An inevitable clash unfolded in the House of Lords on Tuesday over the Hunting Bill, with many as 60 peers down to speak. Pro and anti members took turns to convince the House of their opinions in a session which lasted well past 11pm.

One of the more provocative points to come out of the evening was Lord Whitty explaining that if the Commons and the Lords continued to disagree about the wording of the Bill, the Commons would decide whether to use the Parliament Act to force through a ban, effectively meaning the Government would have no scruples about forcing its preferred legislation through.

Baroness Byford spoke forcefully against the Government’s motives: “This Bill is a ‘buy-off’. It is a cold, calculating attempt by the Government to mollify its backbenchers, and to give them something they want in the hope that they will, thereafter, accept a few things that they obviously do not want.

“The adverse effect on the countryside, on the life of rural areas and on personal freedom generally is considered fair exchange for the continued supremacy of New Labour.”

The Lord Bishop of Hereford added: “My Lords, this is a sad day.
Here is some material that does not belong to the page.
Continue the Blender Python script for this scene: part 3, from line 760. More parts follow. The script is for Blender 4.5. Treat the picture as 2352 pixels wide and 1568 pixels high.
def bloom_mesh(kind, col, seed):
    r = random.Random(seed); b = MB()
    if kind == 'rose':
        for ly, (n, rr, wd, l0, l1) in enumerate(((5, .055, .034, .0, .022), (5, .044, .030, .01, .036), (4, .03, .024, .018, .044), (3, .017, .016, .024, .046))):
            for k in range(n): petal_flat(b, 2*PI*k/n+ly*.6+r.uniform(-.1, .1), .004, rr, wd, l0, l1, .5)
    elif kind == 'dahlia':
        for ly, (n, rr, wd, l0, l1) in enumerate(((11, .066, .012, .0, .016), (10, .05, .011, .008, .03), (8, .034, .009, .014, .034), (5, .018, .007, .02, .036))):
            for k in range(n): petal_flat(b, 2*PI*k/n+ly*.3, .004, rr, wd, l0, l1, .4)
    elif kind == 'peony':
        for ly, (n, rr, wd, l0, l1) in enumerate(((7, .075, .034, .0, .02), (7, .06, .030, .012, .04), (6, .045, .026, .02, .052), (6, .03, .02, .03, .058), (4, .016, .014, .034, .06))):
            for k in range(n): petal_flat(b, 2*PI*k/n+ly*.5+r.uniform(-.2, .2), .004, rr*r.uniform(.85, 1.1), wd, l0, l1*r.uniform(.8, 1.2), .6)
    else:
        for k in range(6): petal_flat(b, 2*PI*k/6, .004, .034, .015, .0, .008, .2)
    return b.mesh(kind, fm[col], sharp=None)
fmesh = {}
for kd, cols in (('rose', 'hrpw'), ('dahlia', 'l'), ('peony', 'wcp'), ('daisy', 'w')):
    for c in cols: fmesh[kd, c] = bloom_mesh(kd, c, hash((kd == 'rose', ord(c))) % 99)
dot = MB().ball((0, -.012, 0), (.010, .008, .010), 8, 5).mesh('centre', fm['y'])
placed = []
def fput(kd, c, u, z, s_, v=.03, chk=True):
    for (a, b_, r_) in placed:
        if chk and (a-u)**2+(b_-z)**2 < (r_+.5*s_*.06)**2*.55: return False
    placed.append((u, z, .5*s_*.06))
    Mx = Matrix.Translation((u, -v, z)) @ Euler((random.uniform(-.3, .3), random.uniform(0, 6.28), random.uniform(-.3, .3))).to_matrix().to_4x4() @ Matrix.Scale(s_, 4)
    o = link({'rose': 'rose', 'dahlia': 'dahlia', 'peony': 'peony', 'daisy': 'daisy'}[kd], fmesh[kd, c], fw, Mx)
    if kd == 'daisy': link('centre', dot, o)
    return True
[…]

It is sad because we are again spending an inordinate amount of time on a matter that should never have come before Parliament; sad because we are considering a Bill which, in its present form, is ignorant, obstinate and destructive; sad because it could have been otherwise.”

The debate continued with anti-hunting peers arguing that modifiying the Bill as it arrived from the Commons would go against the majority of people who think that hunting is cruel, and urged members to vote for a minimum of changes to the legislation as it stands.

Lord Jopling, speaking as one who spent over 30 years in the Commons told the House that he had never seen a Bill so kicked into the ‘long grass’ as this, and said the only conclusion he could come to is that the Government has been playing games with it, and that it cannot be serious about finding a solution.

Following the debate, which did not conclude in a vote, Douglas Batchelor, Chief Executive of the League Against Crual Sports said: “We are pleased to note Lord Whitty making the Government’s position very clear. He effectively told their Lordships that, while reasonable amendments would be considered, there was little point simply trying to turn the clock back or to try to prevent the resolution of this contentious issue.

“A total ban on hunting is now inevitable. Hunting will be illegal in 18 months.”

The Countryside Alliance was philosophical: “There was nothing surprising in last night’s debate,” said a spokesman. “It was good to see massive support for a workable solution, and a strong move to see the Bill back in its original form.

“What we are seeing now is a game of political chicken between the Commons and the Lords, and if the Government decide to invoke the Parliament Act, they are going to make themselves look extremely dictatorial and this will only serve to hurt them more.”